Please join us for an elegant reception and champagne toast to celebrate Five-Paragraph Essay on the Body-Mind Problem by Rachel Trousdale—winner of Wesleyan University Press’s inaugural Cardinal Poetry Prize. Sponsored by Wesleyan University Press, the Shapiro Center for Creative Writing and Criticism, and the Wesleyan English Department.

Special guests include Inaugural Judge Robert Pinsky and co-editors Professor John Murillo and Oliver Egger (’23), Assistant Editor at Wesleyan University Press.

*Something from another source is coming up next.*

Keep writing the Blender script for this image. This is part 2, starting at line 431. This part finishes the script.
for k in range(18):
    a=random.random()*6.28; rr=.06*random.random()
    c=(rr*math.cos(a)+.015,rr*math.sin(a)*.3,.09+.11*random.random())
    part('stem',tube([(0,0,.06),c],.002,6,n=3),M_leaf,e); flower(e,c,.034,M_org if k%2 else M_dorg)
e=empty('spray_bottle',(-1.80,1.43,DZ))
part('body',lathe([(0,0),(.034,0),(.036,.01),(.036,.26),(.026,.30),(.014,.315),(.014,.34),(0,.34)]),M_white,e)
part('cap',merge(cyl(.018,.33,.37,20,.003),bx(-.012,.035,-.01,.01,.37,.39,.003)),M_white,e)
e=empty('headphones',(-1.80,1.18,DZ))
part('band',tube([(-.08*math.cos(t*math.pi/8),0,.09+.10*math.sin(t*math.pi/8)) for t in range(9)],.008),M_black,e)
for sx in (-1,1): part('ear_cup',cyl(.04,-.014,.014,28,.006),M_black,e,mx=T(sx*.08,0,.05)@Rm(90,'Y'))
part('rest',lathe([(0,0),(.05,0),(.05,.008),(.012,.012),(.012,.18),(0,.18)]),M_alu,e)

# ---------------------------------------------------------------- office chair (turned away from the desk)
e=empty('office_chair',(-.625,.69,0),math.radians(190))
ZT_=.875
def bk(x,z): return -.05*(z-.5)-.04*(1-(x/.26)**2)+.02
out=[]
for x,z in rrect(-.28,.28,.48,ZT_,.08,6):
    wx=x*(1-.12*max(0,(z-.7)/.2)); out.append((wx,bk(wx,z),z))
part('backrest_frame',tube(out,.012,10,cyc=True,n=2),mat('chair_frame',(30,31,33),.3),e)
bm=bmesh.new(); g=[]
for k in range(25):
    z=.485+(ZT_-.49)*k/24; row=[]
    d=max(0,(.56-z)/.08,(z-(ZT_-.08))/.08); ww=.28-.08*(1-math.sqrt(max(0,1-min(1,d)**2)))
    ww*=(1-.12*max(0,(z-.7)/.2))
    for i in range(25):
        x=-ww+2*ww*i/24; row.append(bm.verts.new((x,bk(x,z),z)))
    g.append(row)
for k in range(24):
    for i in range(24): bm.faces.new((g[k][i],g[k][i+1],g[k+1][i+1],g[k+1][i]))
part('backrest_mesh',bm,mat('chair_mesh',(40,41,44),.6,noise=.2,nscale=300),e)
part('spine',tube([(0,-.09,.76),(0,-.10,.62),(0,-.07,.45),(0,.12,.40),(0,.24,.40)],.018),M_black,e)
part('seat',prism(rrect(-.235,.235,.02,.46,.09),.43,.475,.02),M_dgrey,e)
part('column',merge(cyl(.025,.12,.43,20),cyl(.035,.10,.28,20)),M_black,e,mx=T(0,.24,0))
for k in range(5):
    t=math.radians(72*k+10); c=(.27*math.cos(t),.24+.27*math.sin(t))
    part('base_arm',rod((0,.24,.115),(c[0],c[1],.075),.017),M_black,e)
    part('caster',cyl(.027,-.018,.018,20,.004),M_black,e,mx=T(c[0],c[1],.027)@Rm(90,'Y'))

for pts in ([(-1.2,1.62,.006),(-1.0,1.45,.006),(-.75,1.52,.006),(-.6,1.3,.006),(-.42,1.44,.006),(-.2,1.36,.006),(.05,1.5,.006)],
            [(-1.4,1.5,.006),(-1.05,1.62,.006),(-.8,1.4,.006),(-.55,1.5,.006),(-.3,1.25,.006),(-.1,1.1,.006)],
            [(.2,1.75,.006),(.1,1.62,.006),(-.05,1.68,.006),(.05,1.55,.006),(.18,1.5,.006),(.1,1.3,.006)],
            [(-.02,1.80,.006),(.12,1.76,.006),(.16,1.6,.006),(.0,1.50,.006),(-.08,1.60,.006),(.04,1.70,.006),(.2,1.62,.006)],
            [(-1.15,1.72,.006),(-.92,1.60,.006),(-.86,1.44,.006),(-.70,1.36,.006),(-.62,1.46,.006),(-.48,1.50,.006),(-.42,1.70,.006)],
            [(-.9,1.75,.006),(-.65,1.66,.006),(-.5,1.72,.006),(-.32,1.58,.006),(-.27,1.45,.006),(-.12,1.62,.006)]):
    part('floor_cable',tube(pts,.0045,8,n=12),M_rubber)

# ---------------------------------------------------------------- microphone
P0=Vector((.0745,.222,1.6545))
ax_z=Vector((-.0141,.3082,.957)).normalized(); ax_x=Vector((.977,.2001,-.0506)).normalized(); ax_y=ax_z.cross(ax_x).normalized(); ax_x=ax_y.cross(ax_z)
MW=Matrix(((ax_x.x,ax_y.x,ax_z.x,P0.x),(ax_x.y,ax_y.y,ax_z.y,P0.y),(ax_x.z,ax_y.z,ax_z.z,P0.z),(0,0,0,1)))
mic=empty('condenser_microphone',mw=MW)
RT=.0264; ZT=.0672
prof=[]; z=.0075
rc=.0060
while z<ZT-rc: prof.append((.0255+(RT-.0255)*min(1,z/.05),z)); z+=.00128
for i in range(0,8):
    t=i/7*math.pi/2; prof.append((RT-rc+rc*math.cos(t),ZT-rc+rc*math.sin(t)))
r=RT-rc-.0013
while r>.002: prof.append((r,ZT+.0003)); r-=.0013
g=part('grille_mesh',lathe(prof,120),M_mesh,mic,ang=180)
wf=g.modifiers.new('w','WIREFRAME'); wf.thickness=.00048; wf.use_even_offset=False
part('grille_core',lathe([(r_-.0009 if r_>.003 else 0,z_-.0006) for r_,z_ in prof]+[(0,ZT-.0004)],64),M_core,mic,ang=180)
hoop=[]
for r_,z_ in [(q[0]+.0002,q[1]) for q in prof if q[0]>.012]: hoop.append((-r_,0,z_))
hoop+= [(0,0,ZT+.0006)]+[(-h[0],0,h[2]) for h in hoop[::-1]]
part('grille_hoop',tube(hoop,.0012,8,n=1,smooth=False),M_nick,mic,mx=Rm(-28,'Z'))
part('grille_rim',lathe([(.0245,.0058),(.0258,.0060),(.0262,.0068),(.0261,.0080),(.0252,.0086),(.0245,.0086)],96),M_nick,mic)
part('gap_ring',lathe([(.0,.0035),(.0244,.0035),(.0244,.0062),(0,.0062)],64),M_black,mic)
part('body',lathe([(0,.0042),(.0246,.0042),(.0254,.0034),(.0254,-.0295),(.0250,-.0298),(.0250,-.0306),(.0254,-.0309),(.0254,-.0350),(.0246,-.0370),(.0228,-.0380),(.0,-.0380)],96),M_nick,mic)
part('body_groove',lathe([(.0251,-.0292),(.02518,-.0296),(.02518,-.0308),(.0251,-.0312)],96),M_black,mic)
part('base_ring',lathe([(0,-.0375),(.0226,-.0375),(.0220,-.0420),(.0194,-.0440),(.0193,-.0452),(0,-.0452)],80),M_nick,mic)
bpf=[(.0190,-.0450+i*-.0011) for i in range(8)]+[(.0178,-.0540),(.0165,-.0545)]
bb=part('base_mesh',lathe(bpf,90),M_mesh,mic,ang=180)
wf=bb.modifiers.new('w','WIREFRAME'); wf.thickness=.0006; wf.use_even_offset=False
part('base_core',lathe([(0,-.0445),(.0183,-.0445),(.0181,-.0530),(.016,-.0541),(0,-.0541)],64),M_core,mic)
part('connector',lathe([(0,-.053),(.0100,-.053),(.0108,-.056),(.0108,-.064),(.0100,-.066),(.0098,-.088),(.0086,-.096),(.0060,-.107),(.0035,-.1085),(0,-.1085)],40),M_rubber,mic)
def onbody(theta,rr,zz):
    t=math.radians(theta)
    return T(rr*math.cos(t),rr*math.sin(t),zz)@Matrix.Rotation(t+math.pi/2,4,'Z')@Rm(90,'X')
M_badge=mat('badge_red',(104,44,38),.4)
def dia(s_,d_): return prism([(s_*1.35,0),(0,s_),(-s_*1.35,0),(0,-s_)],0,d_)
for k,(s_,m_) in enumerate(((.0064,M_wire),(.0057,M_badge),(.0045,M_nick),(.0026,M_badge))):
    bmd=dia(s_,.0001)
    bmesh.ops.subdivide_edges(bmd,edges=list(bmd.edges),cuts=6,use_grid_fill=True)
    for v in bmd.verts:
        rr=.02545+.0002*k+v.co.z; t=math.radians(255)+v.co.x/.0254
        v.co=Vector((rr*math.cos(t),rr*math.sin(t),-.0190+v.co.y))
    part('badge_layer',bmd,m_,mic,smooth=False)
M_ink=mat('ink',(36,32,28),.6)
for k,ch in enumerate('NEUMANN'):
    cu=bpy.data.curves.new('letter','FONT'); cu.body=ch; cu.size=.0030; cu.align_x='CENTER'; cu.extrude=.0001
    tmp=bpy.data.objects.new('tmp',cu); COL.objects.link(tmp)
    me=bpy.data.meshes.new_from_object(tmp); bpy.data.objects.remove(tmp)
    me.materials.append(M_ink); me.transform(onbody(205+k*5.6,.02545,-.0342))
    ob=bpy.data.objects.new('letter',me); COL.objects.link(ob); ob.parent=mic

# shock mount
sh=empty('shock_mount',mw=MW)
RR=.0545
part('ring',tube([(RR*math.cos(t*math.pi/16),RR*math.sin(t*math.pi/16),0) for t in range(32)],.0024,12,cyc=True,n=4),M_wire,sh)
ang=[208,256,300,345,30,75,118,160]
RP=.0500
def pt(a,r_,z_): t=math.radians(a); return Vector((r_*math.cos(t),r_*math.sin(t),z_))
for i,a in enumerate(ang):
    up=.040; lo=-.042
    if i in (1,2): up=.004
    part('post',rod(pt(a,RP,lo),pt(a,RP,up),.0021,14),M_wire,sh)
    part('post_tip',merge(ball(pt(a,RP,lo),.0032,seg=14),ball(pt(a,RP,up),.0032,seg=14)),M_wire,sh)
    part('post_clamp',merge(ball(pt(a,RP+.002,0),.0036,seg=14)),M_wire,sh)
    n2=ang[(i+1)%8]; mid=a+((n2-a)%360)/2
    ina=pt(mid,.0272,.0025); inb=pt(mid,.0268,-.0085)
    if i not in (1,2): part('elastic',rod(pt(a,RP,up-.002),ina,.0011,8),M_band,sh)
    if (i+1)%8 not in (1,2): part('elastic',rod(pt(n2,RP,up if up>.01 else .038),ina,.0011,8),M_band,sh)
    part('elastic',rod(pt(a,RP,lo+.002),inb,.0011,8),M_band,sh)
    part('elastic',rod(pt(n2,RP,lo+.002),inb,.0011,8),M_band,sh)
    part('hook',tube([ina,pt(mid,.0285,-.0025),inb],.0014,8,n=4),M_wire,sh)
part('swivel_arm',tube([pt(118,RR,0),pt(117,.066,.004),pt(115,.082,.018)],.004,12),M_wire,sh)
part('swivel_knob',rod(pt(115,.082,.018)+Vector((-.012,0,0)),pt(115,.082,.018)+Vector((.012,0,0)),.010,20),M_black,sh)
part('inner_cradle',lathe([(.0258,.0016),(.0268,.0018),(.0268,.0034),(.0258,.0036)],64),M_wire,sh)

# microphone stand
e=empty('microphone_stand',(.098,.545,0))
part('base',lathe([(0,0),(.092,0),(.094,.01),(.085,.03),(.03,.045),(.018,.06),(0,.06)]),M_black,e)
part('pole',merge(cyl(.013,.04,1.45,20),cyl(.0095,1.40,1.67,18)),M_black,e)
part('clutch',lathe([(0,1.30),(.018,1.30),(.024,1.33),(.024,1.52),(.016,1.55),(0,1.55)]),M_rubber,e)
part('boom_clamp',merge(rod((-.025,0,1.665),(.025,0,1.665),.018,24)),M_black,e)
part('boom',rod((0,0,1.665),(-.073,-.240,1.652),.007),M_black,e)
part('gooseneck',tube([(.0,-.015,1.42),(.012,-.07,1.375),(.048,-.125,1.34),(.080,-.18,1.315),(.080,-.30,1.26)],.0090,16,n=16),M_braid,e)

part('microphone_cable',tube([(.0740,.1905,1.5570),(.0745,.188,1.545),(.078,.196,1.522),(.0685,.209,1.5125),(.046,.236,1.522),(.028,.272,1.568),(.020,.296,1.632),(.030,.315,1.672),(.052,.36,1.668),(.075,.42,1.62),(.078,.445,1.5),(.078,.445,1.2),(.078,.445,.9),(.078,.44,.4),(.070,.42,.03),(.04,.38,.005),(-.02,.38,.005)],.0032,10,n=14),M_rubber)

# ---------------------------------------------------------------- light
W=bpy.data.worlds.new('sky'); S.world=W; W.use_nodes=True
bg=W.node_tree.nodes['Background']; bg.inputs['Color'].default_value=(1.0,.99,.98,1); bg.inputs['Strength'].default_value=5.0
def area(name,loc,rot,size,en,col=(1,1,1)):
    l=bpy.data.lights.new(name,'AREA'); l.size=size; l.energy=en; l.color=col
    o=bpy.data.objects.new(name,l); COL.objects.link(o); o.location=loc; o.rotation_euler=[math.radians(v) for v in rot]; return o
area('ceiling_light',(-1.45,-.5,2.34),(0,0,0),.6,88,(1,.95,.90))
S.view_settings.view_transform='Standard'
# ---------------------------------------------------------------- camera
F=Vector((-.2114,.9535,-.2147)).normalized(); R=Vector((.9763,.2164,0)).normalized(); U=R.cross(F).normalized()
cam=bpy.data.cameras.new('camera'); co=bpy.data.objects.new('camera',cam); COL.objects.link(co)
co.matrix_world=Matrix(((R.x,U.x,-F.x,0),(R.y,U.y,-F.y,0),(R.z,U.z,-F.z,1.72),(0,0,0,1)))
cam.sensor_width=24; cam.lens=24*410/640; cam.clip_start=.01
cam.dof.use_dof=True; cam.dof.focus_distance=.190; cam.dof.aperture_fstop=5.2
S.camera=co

Praise for Five-Paragraph Essay on the Body-Mind Problem
“A rare gift in art is directness: to turn a clear, unsentimental gaze on love and grief in all their variations, with no smokey or mysterioso evasions. Almost as valuable is meaningful surprise, the stunned laughter of recognition even if the subject for marvel is loss. The heartfelt, unpredictable poems of Rachel Trousdale attain that kind of discovery.”
—Robert Pinsky, Judge, 2024 Cardinal Poetry Prize

“You can’t literally make modern poems with a laser, nor comedy with a magnifying glass, but if you could and you got it all just right—accurate, even-tempered, and delighted by life’s bizarre turns—you’d get something like this wise, sharp-witted and generally exceptional debut, by a poet who knows what to do when you fall in love as well as what to do when the world spins fast enough to throw you sideways and you have to hold on, for your kids, to your kids. How is a baby like ‘a brood of termites?’ ‘What have we taught our son?’ ‘Where are our robot sharks?’ What if a yeti visited a mature, equable, family-friendly Auden? If any poem, any life, amounts (as the poet says) to ‘an incomplete experiment,’ this one’s got lovely results, a thesis, an antithesis, and six kinds of love: filial, amorous, amicable, intellectual, maternal, and one that remains as an exercise for the reader. ‘I Swear This Is Not Intended as a Back-Handed Compliment,’ one poem declares, and neither is this self-conscious sentence: you can trust these technically gifted sonnets, prose poems, sestinas, poesie concrète, punchlines and acrobatic sentences to take you anywhere, and then (as the poet also says) to bring us home.”
—Stephanie Burt, author of We are Mermaids and Don’t Read Poetry

About the Cardinal Poetry Prize
Five-Paragraph Essay on the Body-Mind Problem by Rachel Trousdale was selected by guest judge Robert Pinsky from fifteen finalists, following an initial screening process of 428 manuscripts. The initial screening was conducted by coeditors John Murillo, poet and [Associate Professor of English at Wesleyan University]; Suzanna Tamminen, Director and Editor-in-Chief of Wesleyan University Press; and Oliver Egger, Assistant Editor at Wesleyan
University Press.

The Cardinal Poetry Prize is open biennially to poets aged 40 or older who have never published a poetry book or have not published a new original poetry collection within the
last 10 years. The winner receives $1,000 cash prize and has their manuscript published in the acclaimed Wesleyan University Press Poetry Series.

About Rachel Trousdale
Rachel Trousdale is a professor of English at Framingham State University. Her poems have
appeared in The Nation, The Yale Review, Diagram, and other journals, as well as a chapbook, Antiphonal Fugue for Marx Brothers, Elephant, and Slide Trombone (Fishing Line Press, 2015). Her scholarly work includes Humor, Empathy, and Community in Twentieth-Century American Poetry (Oxford University Press, 2021) and Nabokov, Rushdie, and the Transnational Imagination (Macmillan, 2010). Five-Paragraph Essay on the Body-Mind Problem is her first full-length collection of poetry.